Don’t put off today what you can do next month. Do absolutely fuck all this month and if anyone asks you to do something for them just tell them you are busy…doing fuck all! Well, isn’t that what you Leos normally do anyway each month? Lazy sods.

Watch out! Virgos are going through a vulnerable time of late and things, sadly, just don’t seem to be getting any better. If you have any aspirations to travel – stay at home. If you have any desire to keep to a strict diet – just stay fat! and if you have any motivation whatsoever you will heed this message and give up!

Nothing seems like it will get any better this month and the recent months have been a bit hard on you but here’s the good news…it won’t get any better! Well, what the fuck did you expect from a Dafty horrorscope?

For those who keep wishing on stars here’s something to think about: things in life that are shiny won’t come to you – you need to get out there and grasp all that heavenly glory by yourselves. Stop waiting on someone else to come and bail you out of your miserable life and get a fucking grip!

Sagittarius’ should be changed to SADittarius this month because boy, are you in for a sucker of a time in September. Do you have debt? Then expect more debt. Are you in a bad relationship? Then expect your relationship to get worse and even if you do move from one relationship to another you will find the first one was better. They say the better the devil you know, eh?

Surfing the net for that all-elusive lover online won’t hide the fact that your offline love life sucks more than a thirsty leach in the Amazonian jungle. Clicking a few buttons on your keyboard won’t help you with your present love life right now. It is time to get real and realize that it is not your partner or you future partner’s behaviour that is out of line but yours. Wise up or stay single.
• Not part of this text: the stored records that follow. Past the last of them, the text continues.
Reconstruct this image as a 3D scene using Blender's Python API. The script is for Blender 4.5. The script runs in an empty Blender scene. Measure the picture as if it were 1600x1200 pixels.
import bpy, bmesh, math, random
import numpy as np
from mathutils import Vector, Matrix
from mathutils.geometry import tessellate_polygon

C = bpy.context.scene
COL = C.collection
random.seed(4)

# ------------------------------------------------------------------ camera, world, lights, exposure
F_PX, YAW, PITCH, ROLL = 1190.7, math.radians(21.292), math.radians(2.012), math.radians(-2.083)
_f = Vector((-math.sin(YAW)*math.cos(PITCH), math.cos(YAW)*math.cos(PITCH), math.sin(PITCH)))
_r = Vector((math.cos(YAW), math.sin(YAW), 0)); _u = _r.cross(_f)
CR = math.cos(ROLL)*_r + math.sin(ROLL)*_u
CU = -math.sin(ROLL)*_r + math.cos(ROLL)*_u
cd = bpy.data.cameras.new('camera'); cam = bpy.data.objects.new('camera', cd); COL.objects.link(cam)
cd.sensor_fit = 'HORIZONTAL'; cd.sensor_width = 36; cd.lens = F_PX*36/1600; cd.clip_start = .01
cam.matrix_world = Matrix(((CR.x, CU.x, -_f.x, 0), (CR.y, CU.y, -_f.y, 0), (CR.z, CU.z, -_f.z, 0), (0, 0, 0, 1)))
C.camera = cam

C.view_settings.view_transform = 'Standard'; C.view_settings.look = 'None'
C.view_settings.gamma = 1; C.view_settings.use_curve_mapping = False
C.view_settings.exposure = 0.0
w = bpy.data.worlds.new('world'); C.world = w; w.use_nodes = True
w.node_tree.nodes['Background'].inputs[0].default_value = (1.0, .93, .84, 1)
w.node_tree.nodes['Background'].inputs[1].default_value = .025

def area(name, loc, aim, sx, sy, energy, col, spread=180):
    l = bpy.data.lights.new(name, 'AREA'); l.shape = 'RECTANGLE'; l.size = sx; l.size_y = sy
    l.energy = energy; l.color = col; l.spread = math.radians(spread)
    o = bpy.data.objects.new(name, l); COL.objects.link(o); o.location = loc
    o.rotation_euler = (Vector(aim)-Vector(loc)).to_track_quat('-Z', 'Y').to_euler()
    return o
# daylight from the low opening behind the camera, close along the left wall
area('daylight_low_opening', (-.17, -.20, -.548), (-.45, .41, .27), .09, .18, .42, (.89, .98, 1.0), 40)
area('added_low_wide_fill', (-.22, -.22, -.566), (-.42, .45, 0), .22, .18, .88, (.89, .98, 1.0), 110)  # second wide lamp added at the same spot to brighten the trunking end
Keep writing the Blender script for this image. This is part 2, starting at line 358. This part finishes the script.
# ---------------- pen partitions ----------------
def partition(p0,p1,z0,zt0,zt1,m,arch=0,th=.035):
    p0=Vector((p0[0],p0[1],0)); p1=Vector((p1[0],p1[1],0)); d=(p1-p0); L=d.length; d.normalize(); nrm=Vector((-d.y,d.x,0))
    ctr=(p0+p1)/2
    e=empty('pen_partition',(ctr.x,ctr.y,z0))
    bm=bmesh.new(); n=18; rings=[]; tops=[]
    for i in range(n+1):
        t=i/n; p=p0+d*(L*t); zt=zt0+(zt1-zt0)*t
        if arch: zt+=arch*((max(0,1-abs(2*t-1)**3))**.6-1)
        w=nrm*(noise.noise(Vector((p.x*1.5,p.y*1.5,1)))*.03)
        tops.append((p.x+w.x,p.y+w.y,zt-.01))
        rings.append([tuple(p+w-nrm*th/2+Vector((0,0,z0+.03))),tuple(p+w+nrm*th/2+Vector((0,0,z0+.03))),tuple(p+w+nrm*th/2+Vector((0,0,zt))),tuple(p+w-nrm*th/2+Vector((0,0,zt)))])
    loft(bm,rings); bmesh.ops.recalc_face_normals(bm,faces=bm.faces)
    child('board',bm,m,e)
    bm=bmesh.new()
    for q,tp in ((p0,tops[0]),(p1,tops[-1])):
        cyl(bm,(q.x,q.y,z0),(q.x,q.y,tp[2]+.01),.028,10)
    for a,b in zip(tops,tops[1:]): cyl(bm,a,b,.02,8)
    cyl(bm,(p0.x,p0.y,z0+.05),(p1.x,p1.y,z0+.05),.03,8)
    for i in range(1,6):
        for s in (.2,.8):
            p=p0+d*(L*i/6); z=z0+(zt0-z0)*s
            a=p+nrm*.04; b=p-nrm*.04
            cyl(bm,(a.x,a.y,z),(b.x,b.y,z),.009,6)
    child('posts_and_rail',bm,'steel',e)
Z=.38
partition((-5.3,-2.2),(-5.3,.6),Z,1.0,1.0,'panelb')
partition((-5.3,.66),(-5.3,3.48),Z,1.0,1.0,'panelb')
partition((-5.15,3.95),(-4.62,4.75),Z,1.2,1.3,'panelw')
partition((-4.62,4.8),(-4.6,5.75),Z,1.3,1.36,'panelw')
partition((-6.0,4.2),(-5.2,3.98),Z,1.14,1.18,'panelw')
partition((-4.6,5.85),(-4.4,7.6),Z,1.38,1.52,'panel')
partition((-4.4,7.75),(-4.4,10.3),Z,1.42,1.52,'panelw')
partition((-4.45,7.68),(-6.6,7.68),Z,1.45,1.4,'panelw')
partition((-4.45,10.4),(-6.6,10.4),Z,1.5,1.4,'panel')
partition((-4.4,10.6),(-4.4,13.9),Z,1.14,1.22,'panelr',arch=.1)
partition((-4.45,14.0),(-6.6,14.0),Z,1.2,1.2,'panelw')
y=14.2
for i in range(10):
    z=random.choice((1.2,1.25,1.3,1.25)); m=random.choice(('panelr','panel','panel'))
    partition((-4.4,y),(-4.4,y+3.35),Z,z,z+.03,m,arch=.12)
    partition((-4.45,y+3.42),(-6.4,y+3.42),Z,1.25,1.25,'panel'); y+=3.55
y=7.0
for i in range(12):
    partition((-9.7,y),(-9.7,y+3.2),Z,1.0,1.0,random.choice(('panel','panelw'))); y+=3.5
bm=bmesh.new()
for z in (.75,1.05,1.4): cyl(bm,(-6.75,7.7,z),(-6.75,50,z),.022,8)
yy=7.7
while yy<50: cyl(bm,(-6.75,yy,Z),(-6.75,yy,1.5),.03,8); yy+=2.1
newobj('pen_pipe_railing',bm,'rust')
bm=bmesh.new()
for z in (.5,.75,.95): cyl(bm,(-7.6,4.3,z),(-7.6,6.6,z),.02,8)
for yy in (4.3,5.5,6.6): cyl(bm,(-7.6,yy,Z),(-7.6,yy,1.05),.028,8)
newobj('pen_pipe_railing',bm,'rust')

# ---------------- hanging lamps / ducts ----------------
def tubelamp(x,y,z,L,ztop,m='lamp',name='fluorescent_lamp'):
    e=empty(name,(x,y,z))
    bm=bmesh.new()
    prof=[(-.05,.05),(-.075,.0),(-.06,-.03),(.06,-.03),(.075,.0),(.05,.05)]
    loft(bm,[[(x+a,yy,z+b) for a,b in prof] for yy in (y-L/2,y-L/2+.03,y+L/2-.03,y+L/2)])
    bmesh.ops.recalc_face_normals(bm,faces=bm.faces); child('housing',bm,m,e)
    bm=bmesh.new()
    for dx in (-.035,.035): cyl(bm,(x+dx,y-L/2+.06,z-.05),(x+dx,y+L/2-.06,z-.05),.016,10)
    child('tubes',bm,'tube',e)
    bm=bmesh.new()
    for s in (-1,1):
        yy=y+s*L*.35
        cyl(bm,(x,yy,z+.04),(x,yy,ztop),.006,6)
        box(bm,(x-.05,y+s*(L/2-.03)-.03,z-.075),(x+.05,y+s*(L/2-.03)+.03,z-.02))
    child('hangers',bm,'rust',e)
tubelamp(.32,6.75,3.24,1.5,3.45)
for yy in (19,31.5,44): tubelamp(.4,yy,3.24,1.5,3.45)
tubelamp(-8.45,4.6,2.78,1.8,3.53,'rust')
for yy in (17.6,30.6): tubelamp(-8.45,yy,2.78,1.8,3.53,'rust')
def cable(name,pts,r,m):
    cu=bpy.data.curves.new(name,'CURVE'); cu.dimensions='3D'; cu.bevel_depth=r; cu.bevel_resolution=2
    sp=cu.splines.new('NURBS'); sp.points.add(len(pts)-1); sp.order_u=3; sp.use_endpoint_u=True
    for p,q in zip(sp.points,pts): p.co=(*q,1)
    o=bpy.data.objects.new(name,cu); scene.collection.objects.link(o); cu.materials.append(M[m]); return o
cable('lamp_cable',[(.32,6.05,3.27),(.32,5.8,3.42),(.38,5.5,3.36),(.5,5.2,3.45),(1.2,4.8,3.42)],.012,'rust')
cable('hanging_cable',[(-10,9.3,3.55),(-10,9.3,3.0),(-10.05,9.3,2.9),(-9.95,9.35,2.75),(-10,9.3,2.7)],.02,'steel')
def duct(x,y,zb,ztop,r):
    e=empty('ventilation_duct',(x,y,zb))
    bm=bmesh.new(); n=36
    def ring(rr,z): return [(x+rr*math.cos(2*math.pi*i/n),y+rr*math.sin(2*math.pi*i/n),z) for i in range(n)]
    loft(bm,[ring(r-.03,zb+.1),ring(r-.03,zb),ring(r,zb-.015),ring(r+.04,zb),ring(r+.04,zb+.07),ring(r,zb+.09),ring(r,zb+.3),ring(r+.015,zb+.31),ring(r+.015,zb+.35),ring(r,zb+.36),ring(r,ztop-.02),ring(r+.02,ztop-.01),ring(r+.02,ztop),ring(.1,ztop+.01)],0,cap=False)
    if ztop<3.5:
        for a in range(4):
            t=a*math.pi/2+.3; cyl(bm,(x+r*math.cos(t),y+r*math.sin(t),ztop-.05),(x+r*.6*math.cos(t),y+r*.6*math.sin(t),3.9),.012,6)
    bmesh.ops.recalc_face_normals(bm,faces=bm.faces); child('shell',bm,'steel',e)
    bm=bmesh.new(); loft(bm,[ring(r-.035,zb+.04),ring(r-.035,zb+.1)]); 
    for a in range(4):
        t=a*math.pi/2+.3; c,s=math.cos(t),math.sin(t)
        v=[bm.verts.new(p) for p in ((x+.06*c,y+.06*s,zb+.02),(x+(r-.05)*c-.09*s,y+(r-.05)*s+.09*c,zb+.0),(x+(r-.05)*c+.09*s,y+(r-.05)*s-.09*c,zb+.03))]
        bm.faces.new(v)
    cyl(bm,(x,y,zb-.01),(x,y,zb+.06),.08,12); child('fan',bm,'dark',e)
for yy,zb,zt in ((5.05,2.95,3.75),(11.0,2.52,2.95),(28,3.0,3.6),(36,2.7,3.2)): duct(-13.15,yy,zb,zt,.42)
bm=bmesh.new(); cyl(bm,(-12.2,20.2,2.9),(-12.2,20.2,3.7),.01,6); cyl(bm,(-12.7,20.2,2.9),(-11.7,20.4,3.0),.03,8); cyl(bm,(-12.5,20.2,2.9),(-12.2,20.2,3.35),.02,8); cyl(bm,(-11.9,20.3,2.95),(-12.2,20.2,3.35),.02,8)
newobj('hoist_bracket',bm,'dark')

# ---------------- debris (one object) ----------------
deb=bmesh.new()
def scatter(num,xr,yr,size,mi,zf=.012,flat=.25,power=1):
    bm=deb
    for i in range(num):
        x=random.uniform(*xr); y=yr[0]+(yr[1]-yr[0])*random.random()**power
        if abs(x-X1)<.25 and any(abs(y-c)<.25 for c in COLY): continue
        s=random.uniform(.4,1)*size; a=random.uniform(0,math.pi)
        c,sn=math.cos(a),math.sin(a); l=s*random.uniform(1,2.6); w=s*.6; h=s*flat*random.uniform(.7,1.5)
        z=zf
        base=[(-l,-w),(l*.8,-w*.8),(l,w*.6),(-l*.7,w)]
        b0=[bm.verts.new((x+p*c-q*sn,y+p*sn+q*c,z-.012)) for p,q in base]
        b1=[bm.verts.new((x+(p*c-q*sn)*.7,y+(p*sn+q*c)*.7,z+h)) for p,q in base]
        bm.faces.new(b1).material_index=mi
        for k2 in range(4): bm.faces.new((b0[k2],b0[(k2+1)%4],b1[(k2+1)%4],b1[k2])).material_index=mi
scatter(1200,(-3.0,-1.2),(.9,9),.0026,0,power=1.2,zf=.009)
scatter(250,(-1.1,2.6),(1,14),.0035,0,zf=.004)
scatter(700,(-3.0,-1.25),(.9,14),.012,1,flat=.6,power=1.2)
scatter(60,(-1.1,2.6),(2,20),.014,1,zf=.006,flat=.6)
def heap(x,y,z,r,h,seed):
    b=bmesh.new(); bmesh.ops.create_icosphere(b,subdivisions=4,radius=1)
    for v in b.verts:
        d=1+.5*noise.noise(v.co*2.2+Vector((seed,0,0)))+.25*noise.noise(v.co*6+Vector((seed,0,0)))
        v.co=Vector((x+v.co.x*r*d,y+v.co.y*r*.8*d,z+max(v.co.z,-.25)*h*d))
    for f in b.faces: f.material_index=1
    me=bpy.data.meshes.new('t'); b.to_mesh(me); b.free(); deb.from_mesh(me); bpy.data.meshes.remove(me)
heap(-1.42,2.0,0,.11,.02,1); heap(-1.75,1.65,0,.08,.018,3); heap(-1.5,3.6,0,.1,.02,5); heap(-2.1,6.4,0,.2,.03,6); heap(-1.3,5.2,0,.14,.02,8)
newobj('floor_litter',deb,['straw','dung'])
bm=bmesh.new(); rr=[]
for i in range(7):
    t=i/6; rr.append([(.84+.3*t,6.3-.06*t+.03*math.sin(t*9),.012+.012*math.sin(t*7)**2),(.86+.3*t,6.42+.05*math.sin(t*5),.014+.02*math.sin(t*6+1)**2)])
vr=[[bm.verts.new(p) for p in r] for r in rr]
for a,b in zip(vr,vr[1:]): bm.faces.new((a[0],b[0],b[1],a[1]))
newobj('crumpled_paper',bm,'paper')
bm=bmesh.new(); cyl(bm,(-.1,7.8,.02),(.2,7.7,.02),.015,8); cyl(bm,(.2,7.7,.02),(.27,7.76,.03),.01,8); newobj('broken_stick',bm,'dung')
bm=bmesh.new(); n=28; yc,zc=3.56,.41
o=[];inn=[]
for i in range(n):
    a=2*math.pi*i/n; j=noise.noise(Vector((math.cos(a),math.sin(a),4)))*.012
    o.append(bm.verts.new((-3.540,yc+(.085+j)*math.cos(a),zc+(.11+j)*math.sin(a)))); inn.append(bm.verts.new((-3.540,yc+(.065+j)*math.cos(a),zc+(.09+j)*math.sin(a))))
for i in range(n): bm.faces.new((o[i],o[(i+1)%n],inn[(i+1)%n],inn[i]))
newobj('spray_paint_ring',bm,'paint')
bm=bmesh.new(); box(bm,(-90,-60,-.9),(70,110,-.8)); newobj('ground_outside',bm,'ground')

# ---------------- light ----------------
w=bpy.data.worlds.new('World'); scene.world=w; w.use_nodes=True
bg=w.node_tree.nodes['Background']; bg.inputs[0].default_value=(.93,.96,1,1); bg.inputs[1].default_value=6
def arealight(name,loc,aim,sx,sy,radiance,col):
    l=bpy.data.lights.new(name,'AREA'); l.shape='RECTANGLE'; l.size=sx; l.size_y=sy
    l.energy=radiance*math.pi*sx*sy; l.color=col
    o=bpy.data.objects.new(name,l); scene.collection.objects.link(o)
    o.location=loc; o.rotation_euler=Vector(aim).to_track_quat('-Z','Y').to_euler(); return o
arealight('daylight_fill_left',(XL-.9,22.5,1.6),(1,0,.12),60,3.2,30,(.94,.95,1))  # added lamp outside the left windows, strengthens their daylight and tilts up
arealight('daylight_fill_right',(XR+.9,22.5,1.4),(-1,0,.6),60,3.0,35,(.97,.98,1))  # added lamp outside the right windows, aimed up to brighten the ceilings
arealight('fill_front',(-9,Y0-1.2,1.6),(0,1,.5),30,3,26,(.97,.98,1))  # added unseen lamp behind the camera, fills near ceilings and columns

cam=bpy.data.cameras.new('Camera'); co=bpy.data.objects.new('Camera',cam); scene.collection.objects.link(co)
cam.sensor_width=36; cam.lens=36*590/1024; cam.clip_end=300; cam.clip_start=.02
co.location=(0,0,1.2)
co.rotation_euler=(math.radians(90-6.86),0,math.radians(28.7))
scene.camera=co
Exhausted by all the hooha last month? Well get ready for more torment and deceit my friends of the Aquarius sign. You are on to plumbs this month if you think the stars are going to be kind to you. They won’t so stop griping, moaning and slouching about your house hoping that things will turn around for you because they simply won’t. Not this month or the months ahead.

Surrender everything this month and just pack yourself away for the winter months ahead. Pisces will seem like the tide is against you and quite rightly so. What have you done lately or in the past, for that matter, that has helped you or mankind? Nothing, so stop whinging when things go against you and lighten up a bit.